An anti-Islam group bought these ads on Miami-Dade Transit buses:
The Miami Herald reported last week that Miami-Dade Transit was removing the ads, because of objections from Muslims, including the South Florida chapter of the Council on American-Islamic Relations. But when I called Miami-Dade Transit to ask for a copy of their advertising policy (they said they’d get back to me about that), the spokeswoman reported that Miami-Dade Transit would be reinstating the ads, based on advice from the County Attorney’s office.
I think the County Attorney’s advice is probably correct. Advertising space on government-run buses is probably a nonpublic forum, and the government may set up reasonable, viewpoint-neutral restrictions on what advertising it will allow there (even if the restrictions are content-based, for instance if all political ads are excluded, or if the ads may not contain vulgarities or nudity). But the restrictions do have to be viewpoint-neutral, and it sounds like the exclusion here was based on the viewpoint that the ads expressed — and the offense caused by that viewpoint — and not on some viewpoint-neutral policy. Of course the same would apply to exclusions of, for instance, pro-atheism bus advertising or pro-Islam bus advertising, if the exclusion is based on the supposed offensiveness of the viewpoint expressed by the ad. (If the forum is seen as a designated public forum, rather than a nonpublic forum, viewpoint-based exclusions would likewise be unconstitutional; the difference between designated public fora and nonpublic fora relates to the treatment of viewpoint-neutral restrictions.)
I sympathize with government managers who are worried that certain ads would alienate patrons, and would thus lose the city money. There’s something to be said for a legal rule that would give the government nearly unlimited authority to decide what to allow on its buses and on similar property run by government businesses (just as private bus companies would have such authority). And if the government was putting out its own messages on the buses, or putting out only those few messages that it expressly chose to endorse, it could certainly pick and choose what it says: In that situation, the bus space would be not a forum at all, and the government would be largely unconstrained in what it allows there and what it forbids.

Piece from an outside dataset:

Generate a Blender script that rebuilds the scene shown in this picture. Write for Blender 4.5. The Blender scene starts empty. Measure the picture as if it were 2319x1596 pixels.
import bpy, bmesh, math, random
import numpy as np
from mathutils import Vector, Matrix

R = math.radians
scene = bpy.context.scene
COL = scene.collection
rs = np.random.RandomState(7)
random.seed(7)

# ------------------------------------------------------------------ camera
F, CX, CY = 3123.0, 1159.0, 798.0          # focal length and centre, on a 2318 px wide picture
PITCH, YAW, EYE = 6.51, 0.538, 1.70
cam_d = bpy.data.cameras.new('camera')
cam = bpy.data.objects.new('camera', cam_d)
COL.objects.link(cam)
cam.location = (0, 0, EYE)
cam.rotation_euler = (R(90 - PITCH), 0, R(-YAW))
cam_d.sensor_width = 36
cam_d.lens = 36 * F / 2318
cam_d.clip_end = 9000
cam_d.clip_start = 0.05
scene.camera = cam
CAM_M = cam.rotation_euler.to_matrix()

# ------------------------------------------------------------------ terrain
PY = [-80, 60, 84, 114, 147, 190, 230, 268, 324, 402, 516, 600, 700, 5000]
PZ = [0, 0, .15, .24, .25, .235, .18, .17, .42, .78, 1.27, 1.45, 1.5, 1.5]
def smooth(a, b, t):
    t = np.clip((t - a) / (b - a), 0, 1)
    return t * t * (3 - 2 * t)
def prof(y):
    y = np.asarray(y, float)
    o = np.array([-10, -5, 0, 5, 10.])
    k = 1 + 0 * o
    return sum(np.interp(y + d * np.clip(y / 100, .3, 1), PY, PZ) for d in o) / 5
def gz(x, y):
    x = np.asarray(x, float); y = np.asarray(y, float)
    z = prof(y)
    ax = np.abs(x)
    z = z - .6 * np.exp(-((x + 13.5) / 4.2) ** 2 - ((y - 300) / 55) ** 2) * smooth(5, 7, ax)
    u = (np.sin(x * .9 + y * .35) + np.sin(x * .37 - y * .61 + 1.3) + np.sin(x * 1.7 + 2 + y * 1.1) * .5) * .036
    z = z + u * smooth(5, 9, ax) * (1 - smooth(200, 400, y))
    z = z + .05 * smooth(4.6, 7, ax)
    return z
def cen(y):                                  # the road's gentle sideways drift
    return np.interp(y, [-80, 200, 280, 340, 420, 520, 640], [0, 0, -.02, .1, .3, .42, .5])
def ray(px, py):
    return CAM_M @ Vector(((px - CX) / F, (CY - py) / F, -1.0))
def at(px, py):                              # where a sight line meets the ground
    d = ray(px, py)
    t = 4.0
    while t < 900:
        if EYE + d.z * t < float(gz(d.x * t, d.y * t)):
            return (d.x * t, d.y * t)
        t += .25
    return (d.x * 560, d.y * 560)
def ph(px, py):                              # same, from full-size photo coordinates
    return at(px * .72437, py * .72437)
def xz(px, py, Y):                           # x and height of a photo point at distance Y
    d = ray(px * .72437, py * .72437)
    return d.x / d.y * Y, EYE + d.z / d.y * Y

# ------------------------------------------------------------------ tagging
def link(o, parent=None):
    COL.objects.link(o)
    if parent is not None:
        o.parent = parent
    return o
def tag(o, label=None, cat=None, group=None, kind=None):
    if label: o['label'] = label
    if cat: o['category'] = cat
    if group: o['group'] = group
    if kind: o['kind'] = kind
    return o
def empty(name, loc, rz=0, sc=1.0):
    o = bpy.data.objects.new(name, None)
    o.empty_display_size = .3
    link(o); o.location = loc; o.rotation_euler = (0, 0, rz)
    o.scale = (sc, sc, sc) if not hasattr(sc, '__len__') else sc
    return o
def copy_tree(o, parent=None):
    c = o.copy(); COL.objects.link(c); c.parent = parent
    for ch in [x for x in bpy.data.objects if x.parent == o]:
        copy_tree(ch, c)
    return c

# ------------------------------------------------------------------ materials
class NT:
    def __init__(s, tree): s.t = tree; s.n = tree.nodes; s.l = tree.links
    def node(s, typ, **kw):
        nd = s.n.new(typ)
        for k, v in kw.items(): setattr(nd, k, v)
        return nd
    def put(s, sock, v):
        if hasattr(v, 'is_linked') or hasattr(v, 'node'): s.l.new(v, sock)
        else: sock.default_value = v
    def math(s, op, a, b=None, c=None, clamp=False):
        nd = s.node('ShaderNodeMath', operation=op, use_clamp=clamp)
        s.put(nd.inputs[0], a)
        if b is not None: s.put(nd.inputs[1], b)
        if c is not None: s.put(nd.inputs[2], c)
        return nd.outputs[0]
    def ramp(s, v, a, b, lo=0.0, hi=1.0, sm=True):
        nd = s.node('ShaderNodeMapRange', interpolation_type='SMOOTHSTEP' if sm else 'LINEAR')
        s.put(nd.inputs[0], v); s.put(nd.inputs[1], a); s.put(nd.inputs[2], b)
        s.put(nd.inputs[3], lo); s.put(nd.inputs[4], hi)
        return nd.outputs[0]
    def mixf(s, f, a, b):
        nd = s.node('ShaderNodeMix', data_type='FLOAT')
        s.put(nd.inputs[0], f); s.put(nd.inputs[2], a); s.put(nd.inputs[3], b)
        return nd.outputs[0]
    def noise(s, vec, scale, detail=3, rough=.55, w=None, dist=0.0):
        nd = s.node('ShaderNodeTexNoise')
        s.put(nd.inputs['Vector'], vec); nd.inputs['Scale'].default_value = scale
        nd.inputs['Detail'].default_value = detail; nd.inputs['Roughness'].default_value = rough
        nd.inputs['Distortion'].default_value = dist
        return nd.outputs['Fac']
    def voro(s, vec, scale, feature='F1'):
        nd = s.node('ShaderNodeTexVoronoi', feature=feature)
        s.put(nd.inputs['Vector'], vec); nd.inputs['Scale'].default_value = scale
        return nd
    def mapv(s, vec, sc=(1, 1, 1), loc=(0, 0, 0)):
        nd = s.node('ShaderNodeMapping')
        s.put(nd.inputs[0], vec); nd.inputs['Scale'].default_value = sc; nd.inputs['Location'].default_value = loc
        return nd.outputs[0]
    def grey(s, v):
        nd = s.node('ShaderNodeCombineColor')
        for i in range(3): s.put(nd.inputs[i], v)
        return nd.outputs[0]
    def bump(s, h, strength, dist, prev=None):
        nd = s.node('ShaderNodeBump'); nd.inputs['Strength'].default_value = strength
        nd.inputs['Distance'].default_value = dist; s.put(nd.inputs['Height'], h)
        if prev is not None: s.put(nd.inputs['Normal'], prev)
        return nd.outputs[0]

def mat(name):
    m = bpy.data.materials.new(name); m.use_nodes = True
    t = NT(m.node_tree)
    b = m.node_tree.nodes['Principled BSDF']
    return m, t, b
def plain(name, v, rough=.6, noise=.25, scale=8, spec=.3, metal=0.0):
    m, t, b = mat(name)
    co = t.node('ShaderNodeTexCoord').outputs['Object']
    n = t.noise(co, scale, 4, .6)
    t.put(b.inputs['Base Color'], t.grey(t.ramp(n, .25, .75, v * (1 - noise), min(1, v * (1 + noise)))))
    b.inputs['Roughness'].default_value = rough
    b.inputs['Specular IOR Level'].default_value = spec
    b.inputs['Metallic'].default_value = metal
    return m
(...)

But the current, and pretty firmly rooted, legal rule is that when the government generally opens up space for speech by a wide range of speakers — including advertisers — it can’t impose viewpoint-based restrictions on that space. That seems to pretty firmly apply here.
UPDATE: An extra twist: The ad was apparently put up in response to the following ad, which had also been carried on Miami-Dade buses (see David A. Schwartz, Islamic Message on County Buses Brings Protest, Ft. Lauderdale Sun-Sentinel, Jan. 29, 2009, Jewish Journal sec. at 4):
This doesn’t change the constitutional analysis, except insofar as it suggests that Miami-Dade doesn’t have any general “no mention of religion” policy (which might be seen as viewpoint-neutral and therefore constitutional, though even that’s not clear).